Bermudian Finance Minister Paula Cox has announced that certain funds registered
with the Bermuda Monetary Authority which have been unintentionally caught by
disclosure rules under the European Savings Tax Directive in Switzerland will
be removed from its scope under amendments to fund regulations.
While Bermuda is not directly affected by the Directive, which seeks to facilitate
the sharing of information about individuals' overseas savings income with their
home states, funds domiciled in Bermuda can be adversely impacted if they have
'paying agents' located in EU member states or third party countries (such as
Switzerland) that have signed up to the legislation.

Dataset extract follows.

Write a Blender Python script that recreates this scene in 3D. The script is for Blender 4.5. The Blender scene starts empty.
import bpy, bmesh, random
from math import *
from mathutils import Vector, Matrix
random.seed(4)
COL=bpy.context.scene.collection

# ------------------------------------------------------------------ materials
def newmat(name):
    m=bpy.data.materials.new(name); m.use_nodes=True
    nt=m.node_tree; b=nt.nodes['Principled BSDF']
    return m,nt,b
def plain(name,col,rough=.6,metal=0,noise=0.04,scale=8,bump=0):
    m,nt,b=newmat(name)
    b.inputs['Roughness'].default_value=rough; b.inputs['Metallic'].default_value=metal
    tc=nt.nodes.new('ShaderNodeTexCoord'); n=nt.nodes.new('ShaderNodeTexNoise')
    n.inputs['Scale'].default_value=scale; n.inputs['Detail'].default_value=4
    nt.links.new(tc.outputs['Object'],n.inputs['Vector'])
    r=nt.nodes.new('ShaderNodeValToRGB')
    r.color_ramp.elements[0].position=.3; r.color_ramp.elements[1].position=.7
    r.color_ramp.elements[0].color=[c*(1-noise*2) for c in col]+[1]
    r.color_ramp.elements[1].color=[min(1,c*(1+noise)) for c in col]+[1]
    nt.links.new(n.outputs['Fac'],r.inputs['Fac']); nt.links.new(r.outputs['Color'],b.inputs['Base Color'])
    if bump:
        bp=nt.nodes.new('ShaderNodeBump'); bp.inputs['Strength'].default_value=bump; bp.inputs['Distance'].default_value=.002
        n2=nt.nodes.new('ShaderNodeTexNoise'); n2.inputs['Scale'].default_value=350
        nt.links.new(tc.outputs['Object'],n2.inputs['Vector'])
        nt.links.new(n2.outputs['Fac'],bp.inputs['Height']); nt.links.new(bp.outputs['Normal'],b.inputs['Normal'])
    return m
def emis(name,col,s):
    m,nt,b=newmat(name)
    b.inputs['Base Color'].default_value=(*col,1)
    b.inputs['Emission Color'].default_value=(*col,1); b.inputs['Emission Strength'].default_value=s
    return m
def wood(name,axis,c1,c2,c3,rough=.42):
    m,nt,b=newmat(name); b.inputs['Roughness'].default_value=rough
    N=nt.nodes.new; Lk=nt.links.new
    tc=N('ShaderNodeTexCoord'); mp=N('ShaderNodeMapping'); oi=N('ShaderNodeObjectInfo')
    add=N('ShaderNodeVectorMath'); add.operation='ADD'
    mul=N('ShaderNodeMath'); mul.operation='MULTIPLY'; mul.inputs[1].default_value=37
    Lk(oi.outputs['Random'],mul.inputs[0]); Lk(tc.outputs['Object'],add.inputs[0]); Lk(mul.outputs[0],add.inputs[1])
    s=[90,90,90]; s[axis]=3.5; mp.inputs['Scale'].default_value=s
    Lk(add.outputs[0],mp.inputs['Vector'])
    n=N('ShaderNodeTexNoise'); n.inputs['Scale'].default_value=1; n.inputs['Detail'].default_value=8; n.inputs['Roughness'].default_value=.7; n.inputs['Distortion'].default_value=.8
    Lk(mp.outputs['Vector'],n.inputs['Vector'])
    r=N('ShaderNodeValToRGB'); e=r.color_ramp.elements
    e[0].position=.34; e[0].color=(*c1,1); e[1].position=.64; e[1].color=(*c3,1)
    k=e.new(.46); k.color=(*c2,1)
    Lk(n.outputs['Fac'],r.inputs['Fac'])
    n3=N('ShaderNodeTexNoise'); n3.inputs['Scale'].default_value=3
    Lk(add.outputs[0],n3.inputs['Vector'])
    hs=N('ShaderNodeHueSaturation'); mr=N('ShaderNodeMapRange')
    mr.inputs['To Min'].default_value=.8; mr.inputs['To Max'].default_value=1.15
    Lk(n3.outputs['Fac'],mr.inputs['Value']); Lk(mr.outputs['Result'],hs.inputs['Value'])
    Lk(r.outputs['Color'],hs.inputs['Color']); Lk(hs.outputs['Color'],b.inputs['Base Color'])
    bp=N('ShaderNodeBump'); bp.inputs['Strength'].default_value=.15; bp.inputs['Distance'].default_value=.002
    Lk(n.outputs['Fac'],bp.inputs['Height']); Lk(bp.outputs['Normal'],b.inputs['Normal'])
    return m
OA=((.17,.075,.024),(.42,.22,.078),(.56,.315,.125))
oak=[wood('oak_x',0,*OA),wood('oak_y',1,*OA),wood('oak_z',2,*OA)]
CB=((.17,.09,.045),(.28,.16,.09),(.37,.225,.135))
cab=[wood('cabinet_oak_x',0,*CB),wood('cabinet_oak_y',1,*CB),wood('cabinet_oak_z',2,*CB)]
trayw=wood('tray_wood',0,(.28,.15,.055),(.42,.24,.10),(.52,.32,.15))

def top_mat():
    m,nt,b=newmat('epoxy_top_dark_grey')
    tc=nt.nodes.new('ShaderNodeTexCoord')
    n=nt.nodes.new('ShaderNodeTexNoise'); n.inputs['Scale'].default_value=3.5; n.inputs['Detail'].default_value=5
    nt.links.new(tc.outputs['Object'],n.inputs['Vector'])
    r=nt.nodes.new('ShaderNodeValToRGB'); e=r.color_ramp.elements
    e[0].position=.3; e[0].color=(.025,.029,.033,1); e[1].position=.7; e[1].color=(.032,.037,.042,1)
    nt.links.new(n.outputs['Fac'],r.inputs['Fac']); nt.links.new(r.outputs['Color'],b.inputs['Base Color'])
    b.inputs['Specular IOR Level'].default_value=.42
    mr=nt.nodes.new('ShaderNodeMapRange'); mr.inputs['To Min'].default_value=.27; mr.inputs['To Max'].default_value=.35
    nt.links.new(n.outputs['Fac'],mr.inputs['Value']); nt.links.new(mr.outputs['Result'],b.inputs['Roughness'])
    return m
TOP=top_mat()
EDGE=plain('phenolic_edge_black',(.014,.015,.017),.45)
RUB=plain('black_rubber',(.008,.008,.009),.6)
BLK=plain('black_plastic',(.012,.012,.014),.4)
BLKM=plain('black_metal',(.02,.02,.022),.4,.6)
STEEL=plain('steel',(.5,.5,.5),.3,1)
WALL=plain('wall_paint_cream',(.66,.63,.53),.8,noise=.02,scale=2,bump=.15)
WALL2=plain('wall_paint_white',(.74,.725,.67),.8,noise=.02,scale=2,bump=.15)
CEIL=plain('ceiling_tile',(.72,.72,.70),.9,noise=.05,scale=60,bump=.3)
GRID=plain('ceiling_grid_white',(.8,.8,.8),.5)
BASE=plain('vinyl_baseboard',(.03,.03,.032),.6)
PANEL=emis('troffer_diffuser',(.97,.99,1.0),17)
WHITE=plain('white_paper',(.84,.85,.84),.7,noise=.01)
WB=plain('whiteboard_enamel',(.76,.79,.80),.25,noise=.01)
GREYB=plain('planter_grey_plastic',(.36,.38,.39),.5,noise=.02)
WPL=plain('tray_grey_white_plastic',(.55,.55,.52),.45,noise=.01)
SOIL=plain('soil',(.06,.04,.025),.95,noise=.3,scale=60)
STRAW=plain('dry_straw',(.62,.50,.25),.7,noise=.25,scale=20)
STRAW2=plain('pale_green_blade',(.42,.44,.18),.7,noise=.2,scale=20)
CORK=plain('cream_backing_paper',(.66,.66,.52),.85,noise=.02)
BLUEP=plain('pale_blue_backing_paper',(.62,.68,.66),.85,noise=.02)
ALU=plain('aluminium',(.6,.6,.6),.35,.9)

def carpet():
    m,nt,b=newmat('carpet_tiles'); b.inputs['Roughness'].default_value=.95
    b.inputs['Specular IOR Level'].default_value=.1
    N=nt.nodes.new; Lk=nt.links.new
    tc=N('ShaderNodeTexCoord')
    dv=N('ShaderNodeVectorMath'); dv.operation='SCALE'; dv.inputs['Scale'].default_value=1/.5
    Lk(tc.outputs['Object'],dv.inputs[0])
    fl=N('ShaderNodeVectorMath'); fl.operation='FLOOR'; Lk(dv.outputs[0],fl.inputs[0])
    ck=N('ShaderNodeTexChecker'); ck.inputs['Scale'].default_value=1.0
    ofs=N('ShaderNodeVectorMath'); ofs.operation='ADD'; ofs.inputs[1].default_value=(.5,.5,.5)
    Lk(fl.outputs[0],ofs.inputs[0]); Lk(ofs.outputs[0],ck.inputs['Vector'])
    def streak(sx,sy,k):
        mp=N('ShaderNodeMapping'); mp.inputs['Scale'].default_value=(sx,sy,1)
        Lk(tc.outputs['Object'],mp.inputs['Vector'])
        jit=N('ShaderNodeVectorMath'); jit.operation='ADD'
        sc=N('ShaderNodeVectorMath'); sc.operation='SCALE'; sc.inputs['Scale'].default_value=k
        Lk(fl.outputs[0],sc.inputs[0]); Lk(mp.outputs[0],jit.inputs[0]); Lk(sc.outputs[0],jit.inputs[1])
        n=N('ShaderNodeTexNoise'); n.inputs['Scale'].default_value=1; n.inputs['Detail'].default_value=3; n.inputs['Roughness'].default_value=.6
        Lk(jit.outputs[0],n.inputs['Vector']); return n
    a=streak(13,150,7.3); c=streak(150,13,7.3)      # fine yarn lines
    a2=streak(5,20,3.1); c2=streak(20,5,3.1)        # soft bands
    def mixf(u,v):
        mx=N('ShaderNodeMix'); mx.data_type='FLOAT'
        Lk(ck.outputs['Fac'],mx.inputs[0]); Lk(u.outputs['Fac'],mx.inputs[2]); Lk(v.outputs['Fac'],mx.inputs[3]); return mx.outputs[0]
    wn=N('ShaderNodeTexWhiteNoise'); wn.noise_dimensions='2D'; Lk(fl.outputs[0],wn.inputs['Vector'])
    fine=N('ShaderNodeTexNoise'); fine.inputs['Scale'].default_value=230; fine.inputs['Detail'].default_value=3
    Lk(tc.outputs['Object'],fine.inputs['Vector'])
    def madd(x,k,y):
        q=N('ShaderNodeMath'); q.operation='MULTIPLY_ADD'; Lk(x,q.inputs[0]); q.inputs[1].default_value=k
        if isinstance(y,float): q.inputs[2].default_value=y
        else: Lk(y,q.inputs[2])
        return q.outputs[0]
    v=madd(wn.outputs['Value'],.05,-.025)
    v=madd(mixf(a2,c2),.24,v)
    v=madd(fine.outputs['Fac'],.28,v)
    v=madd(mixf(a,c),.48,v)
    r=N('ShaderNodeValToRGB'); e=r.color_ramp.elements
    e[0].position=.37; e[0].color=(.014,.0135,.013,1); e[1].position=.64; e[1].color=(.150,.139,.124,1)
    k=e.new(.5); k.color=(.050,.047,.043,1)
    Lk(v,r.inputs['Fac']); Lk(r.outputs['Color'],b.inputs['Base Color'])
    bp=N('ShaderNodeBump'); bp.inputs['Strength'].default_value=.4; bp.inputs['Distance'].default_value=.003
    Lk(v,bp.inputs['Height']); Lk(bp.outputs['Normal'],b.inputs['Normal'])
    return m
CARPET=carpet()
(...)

However, Minister Cox confirmed last week that funds exempted from Bermuda’s
Collective Investment Scheme Regulations 1998 would be out of scope for the
purposes of the EUSD in Switzerland.
There are currently 1,220 funds regulated under Bermuda's Collective Investment
Scheme Regulations 1998 (CIS) which would fall within the scope of the Swiss
home rules, but modifications to the CIS Regulations by the Bermudian government
will mean that that non-retail funds offered only to sophisticated investors
can seek exemption from the regulations.
As a result, this will enable about two-thirds of regulated funds registered
with the BMA to apply for exemption from regulation when the amended CIS regulations
come into force at the end of the year.
The measure will alleviate fears of an exodus of funds to rival jurisdictions,
notably the Cayman Islands which, as a third party to the European Savings Tax
Directive, was able to negotiate to exempt about 98 percent of its funds from
the reporting obligations of the directive. Nonetheless, home rules applied
in other countries which are subject to the directive, such as Ireland, are
also causing problems, and it is believed that Bermuda is currently talking
to a number of governments to raise awareness of the problems being experienced
in the jurisdiction's fund sector.
More than 80 funds have transferred to the Cayman Islands since the EUSD went
into effect on July 1, 2005, including 25 from Bermuda representing a net asset
value of almost $6 billion. While this has caused concern amongst the defenders
of Bermuda's funds industry, the number so far represents only a small fraction
of the $178.58 billion under management in the jurisdiction in 2005.